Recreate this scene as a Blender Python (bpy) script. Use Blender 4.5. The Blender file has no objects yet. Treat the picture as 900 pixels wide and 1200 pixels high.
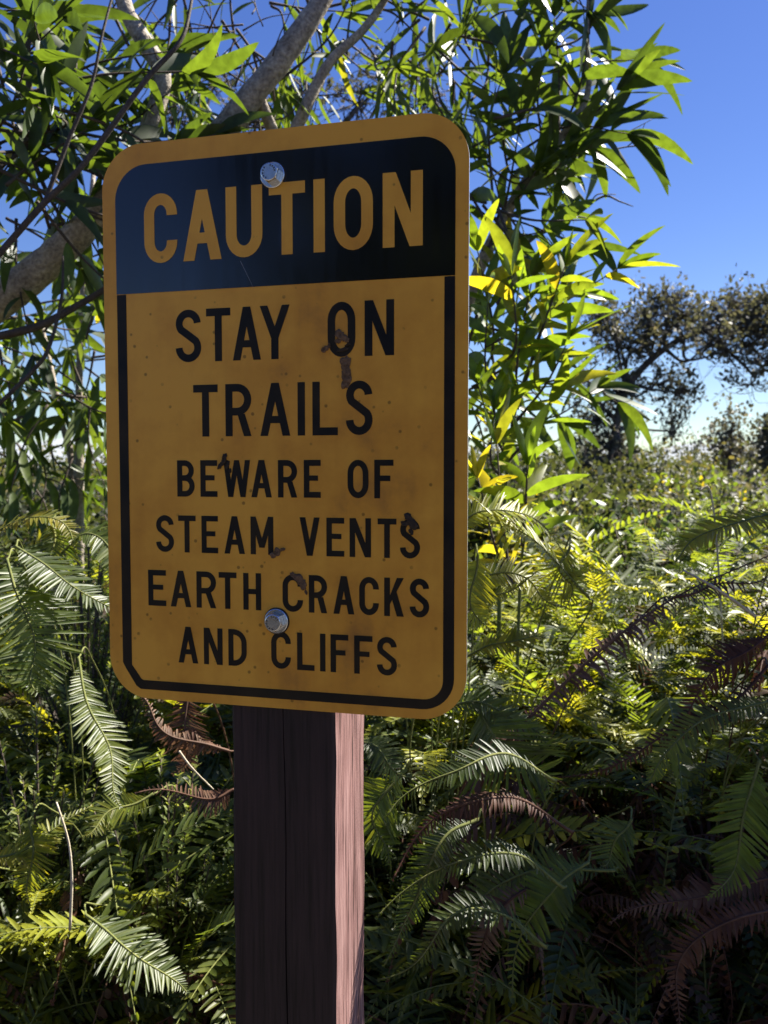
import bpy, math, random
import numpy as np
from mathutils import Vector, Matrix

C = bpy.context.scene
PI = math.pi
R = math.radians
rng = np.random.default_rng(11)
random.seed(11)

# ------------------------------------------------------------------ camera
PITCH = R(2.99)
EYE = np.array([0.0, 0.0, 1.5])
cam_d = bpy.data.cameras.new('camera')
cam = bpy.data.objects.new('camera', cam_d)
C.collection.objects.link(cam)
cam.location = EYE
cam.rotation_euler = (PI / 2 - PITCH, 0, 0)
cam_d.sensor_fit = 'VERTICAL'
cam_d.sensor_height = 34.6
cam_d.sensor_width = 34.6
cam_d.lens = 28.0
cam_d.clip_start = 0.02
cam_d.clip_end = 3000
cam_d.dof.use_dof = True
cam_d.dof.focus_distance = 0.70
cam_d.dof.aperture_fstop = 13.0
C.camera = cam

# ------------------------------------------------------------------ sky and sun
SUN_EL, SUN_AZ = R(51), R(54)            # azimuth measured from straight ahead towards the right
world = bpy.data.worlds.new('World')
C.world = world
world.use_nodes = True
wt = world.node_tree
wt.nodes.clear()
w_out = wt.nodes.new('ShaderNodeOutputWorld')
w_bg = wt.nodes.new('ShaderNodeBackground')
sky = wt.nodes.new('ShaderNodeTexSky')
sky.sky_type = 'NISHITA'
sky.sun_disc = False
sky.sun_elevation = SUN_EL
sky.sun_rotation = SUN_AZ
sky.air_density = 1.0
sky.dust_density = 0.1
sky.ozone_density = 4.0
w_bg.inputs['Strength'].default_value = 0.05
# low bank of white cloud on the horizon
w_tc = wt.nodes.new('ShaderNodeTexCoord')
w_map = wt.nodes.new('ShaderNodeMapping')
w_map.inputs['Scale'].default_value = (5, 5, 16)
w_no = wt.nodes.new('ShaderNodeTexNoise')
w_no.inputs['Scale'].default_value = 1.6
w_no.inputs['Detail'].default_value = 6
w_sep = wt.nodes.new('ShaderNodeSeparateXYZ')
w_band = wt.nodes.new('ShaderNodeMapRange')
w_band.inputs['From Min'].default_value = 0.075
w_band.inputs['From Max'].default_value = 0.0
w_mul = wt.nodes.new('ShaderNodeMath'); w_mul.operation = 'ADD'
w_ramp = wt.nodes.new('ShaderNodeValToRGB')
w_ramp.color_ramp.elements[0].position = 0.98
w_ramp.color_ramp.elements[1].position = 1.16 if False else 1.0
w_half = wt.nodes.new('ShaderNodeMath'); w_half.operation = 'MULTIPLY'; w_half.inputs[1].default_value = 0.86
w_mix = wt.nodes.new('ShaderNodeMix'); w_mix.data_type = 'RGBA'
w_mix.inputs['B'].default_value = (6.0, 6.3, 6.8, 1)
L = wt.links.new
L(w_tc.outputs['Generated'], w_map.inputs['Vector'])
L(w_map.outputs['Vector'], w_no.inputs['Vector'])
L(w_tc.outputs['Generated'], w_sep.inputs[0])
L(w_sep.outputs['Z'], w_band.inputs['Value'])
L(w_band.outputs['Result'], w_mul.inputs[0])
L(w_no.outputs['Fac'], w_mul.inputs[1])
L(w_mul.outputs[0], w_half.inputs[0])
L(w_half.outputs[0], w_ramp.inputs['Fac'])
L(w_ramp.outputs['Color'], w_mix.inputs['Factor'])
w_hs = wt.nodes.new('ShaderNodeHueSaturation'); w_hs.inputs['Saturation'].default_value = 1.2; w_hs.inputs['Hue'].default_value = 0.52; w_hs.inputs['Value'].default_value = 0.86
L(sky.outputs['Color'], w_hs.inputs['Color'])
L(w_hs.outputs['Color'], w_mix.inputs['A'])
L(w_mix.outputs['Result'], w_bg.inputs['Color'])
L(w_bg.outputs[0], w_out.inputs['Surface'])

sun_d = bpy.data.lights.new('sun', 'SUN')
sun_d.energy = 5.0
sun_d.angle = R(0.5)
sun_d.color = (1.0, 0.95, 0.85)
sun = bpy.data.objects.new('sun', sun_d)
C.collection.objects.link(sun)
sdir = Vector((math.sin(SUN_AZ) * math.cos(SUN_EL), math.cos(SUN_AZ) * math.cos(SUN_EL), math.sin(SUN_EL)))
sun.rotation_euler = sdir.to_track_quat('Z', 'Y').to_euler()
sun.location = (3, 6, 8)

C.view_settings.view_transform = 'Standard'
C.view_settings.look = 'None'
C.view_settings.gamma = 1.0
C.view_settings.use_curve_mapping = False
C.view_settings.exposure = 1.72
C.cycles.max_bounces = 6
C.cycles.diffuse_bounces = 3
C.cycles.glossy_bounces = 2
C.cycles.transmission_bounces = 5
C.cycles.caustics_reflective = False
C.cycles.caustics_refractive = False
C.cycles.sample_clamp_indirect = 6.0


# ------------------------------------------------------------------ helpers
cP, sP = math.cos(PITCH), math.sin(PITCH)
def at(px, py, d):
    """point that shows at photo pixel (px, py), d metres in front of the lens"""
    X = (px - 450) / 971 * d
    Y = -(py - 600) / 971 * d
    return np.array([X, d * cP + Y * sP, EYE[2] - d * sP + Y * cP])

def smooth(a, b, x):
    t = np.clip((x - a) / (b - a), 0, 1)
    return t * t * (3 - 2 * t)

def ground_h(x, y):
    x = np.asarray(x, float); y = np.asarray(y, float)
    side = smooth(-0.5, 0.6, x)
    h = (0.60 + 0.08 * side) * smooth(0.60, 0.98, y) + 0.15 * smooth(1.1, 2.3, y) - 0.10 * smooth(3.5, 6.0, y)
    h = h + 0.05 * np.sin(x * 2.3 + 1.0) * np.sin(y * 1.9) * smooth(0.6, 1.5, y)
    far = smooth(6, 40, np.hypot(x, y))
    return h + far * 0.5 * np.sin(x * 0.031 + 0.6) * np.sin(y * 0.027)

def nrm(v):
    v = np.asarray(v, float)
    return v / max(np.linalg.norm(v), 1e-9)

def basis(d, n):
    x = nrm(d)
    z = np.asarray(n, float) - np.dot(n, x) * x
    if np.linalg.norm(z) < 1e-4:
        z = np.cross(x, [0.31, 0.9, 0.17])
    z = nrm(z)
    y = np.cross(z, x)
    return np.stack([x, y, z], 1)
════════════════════
WORK TO BE COMPLETED. Copy each line of the preceding data that contains the string "objects".

OUTPUT FOR THIS EXERCISE.
Recreate this scene as a Blender Python (bpy) script. Use Blender 4.5. The Blender file has no objects yet. Treat the picture as 900 pixels wide and 1200 pixels high.
cam = bpy.data.objects.new('camera', cam_d)
C.collection.objects.link(cam)
sun = bpy.data.objects.new('sun', sun_d)
C.collection.objects.link(sun)